Alexei Susin, 47 anos, engenheiro civil e meio-campista
"Estava chegando em casa sozinho, no Jardim Medianeira, na Capital, e fui assaltado às 17h de um domingo. Duas pessoas em um carro roubado estacionaram atrás e mandaram descer. Pelo menos uma estava armada. Disseram para eu encostar no muro e foram pegando carteira, celular, relógio. Até meus tênis levaram. Andaram com meu carro. Estava chegando de uma viagem a Gramado, e o carro estava carregado. O porta-malas estava cheio de malas com roupas. O que puderam, levaram."
Fernando Marques Menezes, 46 anos, empresário e centroavante
"Fui para a praia no Carnaval do ano passado aproveitar o feriadão. Fechei a empresa (na Capital) na sexta-feira e retornaria só na quarta para trabalhar, mas voltei de Imbé no sábado. Durante a madrugada, a empresa foi arrombada. Levaram computadores, televisores e notebooks. Na época, não tinha grade, apenas alarme. Depois disso, colocamos grades e cerca elétrica em toda a empresa e investimos em segurança privada."

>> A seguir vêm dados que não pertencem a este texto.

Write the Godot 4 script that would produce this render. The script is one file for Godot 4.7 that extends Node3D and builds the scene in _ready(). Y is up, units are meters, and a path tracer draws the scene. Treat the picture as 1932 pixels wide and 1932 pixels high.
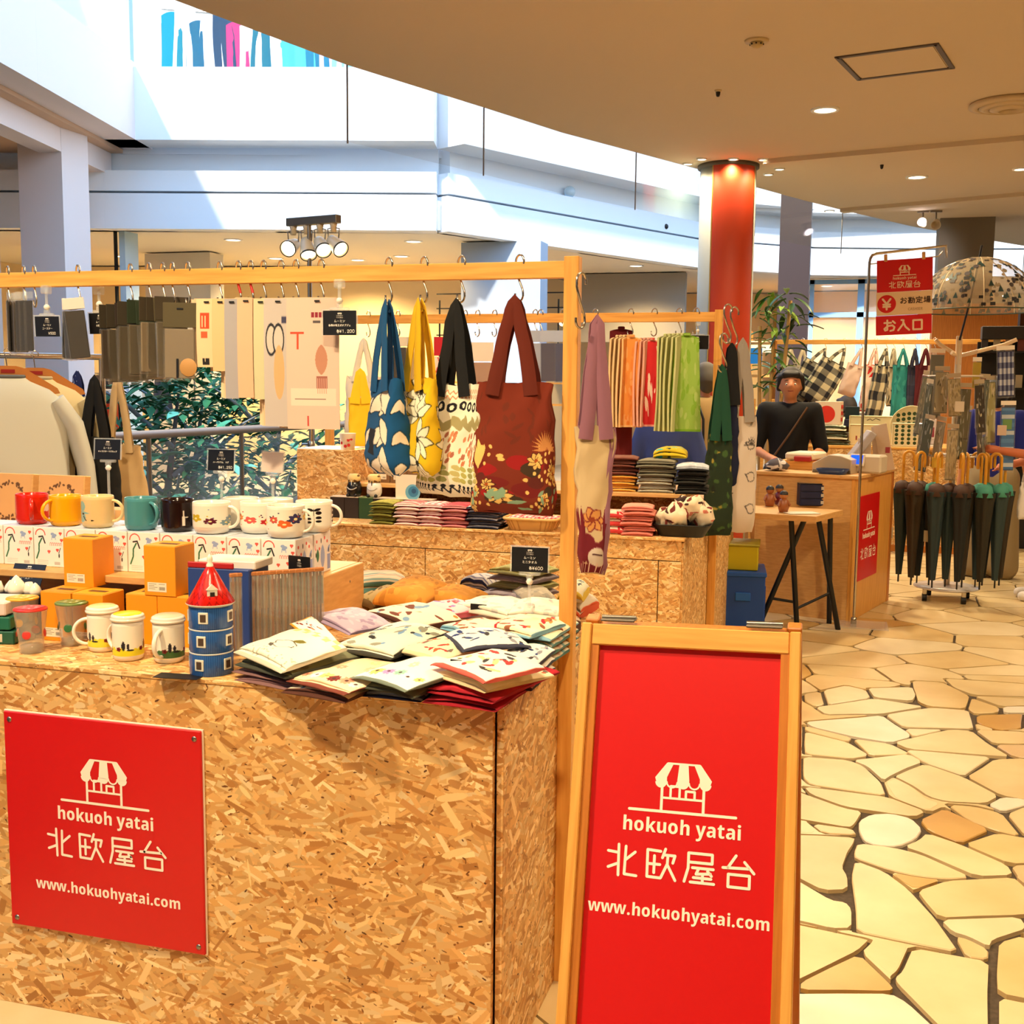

Cristian Duarte da Silva, 22 anos, promotor de vendas e goleiro
"Estava correndo na (Avenida) Ipiranga, quase em frente à PUC, quando um homem armado me abordou dizendo que era um assalto. Eu disse para ele: 'cara, não tenho nada, só a chave de casa.' Ele atravessou a rua e saiu correndo. Isso foi há quase um ano, umas 21h. A gente convive com a violência diariamente e não há o que se possa fazer."